Nous avons aussi, dans le cadre de ce mémorandum mis en avant la nécessité de faire de la Méditerranée un espace de paix, de stabilité et de sécurité de la circulation et aussi, de droit de l’homme dans le traitement du problème de l’émigration clandestine et, insisté sur la réciprocité dans la libre circulation des biens et des personnes. Nous avons abordé la question des autoroutes maritimes, des espaces qui connectent et interchangent les liaisons entre les ports méditerranées.
Il a été aussi question de l’instauration d’un système satellitaire pour le suivi et le contrôle de la navigation aérienne et maritime. Par ailleurs, nous avons convenu dans le cadre de ce mémorandum que, j’ai moi-même signé, avec l’union pour la Méditerranée que le cadre du 5+5 soit considéré comme un projet concret pour développer cet espace que l’on appelle l’espace euro méditerranéen et, qu’il ne faut l’élargir davantage afin de permettre aux 5+5 de se concentrer sur leurs préoccupations communes. C’est donc, un espace plus concret et plus, à portée de main pour faciliter les échanges entre méditerranéens. D’ailleurs, j’ai proposé à ce que la réunion des 5+5 de l’année prochaine ait lieu en Algérie.
Vous avez annoncé l’agrandissement du port d’Alger, où sera-t-il implanté et pour quelle échéance ?
Il y a lieu de réaliser un nouveau grand port pour le centre. Car, celui d’Alger est saturé et il occupe une grande partie de la ville d’Alger. A moyen terme, nous aimerions qu’il revienne à la ville d’Alger soit, comme espace touristique, soit de loisirs. La création d’un nouveau port du centre, permettra de prendre en charge tout le flux de marchandises qui nous préoccupe aujourd’hui.
L’étude en cours prévoit son implantation entre l’ouest d’Alger et l’Est de Ténès. Il sera desservi par l’autoroute et les chemins de fer. Ce projet de port, très important va non seulement décharger le port d’Alger mais aussi prendre en charge le devenir de l’activité portuaire en Algérie. Parce qu’il sera géré par un système moderne à tous les niveaux pour pouvoir prendre en charge le flux commercial.
Est-ce que le partenariat avec DP Word sera reconduit?

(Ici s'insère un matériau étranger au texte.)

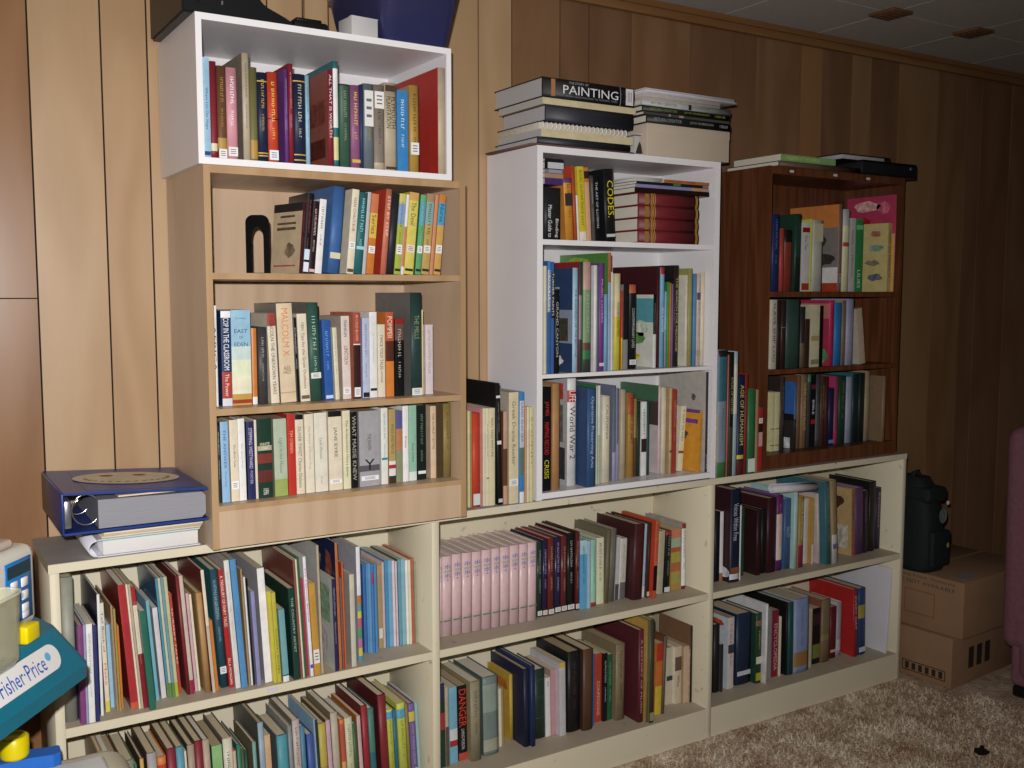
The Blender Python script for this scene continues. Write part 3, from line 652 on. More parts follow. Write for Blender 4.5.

Pour le moment, nous étudions toutes les possibilités. L’essentiel, est qu’il soit géré de manière moderne selon des normes de qualité et de rentabilité et que cet espace puisse également tirer sa quote-part de tout ce qui transite dans la région via la Méditerranée.
Est-ce à dire que ce nouveau port va accueillir les véhicules importés, le port de Mostaganem, par exemple, étouffe et n’arrive plus à juguler le flux ?
Ce sera un port multiservices à dimension internationale, à travers les travaux des assises nous allons tracer la répartition économique et judicieuse du flux de tous les ports parceque on ne peut plus admettre qu’un port soit saturé alors, qu’un autre n’accueille que 10 à 20% du flux de marchandises.
Ce serait un système de péréquation ?
Oui. On peut même prévoir la spécialisation de certains ports, en inter-modalité avec les chemins de fer. Parce qu’il ne s’agit pas d’avoir des ports enclavés
Pouvez-vous nous donner un aperçu sur la rentabilité économique des ports algériens et ce que cette désorganisation actuelle, altère cette rentabilité?
Nous avons des problèmes réels et complexes au niveau de chaque port. L’espace est mal géré, mal exploité. Idem pour l’organisation et la gestion de la ressource humaine. Avec tous ces paramètres négatifs, on ne peut pas attendre que les ports soient rentables. Ce qui requiert la modernisation à travers l’instauration d’un guichet unique et l’encadrement humain. Il faut créer une harmonie et une coordination entre tous les acteurs. Il est impératif de traiter tous les ports dans le cadre d’une politique globale. D’où, la nécessité d’une politique des ports globale. Nous aurons une politique rationnelle et nous allons pouvoir veiller sur l’intérêt national et mieux rentabiliser ces espaces économiques. C’est un engagement avec le début du prochain quinquennat.